Dans leurs réponses à la consultation publique de septembre 2008, les opérateurs mettent en avant le risque d'un développement massif du call-back (41) dans l'optique d'une tarification en référence aux coûts incrémentaux. Si Bouygues Telecom demande simplement une période de transition pour adapter leurs offres au nouveau concept, Orange et SFR redoutent un impact non négligeable sur leur chiffre d'affaires. Orange craint par exemple que le phénomène observé sur les publiphones, contraignant France Télécom à surtaxer les appels entrants, se reproduise sur le segment du prépayé en mobile.
L'Autorité reste relativement sceptique quant à l'ampleur de ce phénomène. D'abord, elle note que l'espace économique est à ce jour déjà important pour que de telles offres se développent et que ce phénomène ne semble pas s'être développé massivement, ou même au-delà d'une consommation de niche. De fait, les services de call-back requièrent bien souvent l'installation d'un logiciel sur le mobile, à condition toutefois que le système d'exploitation soit ouvert (environ [SDA] (42) des terminaux vendus). Au demeurant, l'utilisation d'un service de call-back nécessite de toute façon l'accès à un réseau mobile, ce qui doit permettre à l'opérateur mobile de recouvrer ses coûts d'accès via le prix de la carte prépayée, et si la rentabilité de chaque minute entrante diminue avec la référence en coûts incrémentaux, elle n'en reste pas moins positive pour l'opérateur.
La tarification de la terminaison d'appel en référence aux coûts incrémentaux n'aura pas d'impact négatif sur l'investissement :
Au contraire elle permet de rétablir les bons signaux de coûts permettant des investissements efficaces et une utilisation efficace des ressources, en particulier du spectre.
Comme le soulignent Free et UFC-Que choisir dans leurs réponses à la consultation publique de septembre 2008, le passage au concept de coûts incrémentaux libère les capacités d'investissement des opérateurs actuellement pénalisés par des tarifs de terminaison d'appel mobile trop élevés : c'est le cas des opérateurs fixes qui sont pénalisés pour leurs investissements dans le déploiement de la boucle locale fibre ; c'est également le cas du petit opérateur mobile qui est pénalisé par son solde d'interconnexion avec ses concurrents.

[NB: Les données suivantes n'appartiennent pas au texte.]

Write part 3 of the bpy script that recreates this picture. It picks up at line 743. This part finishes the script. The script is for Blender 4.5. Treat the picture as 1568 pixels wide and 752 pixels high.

En outre, une tarification en référence aux coûts incrémentaux rémunère les opérateurs pour les coûts d'investissement induits par la fourniture de la terminaison d'appel. Il n'y a donc pas de phénomène de passager clandestin.
En particulier, le tarif de terminaison d'appel n'est pas un outil d'incitation à la couverture du territoire :
Orange et SFR affirment que le passage aux coûts incrémentaux va diminuer l'incitation à couvrir le territoire.
Selon SFR, cette mesure reviendrait à récompenser les opérateurs qui investissent le moins dans le réseau et qui visent une couverture minimale du territoire : en effet, les opérateurs ne couvrant qu'une partie limitée du territoire pourraient bénéficier de la meilleure couverture des opérateurs des personnes appelés par leurs clients sans pour autant y contribuer. Cela limiterait donc mécaniquement l'intérêt pour les opérateurs de couvrir au mieux le territoire national.
Selon Orange, en supposant que le rééquilibrage entre le coût d'accès, susceptible d'augmenter, et le coût unitaire de la minute, susceptible de baisser, va conduire à une forfaitisation des offres, les opérateurs n'auront plus intérêt à développer leur réseau. En effet, le supplément de trafic obtenu grâce à l'extension du réseau ne serait pas profitable aux opérateurs mobiles, qui ne facturerait pas les minutes sortantes supplémentaires et ne recevraient qu'un faible revenu de terminaison d'appel pour les minutes entrantes off-net supplémentaires.
L'Autorité souligne à ce sujet que l'équation économique d'une zone blanche est beaucoup moins sensible au trafic que celle d'une zone dense.
Il ne faut également pas oublier que le niveau de couverture est un élément capital pour l'image des opérateurs et qui influence en tout premier lieu les consommateurs dans le choix des offres de téléphonie mobile : selon une enquête de 2007 (43), la qualité du réseau est un critère important voire essentiel pour 96 % des personnes interrogées et ce critère arrive très largement en première position.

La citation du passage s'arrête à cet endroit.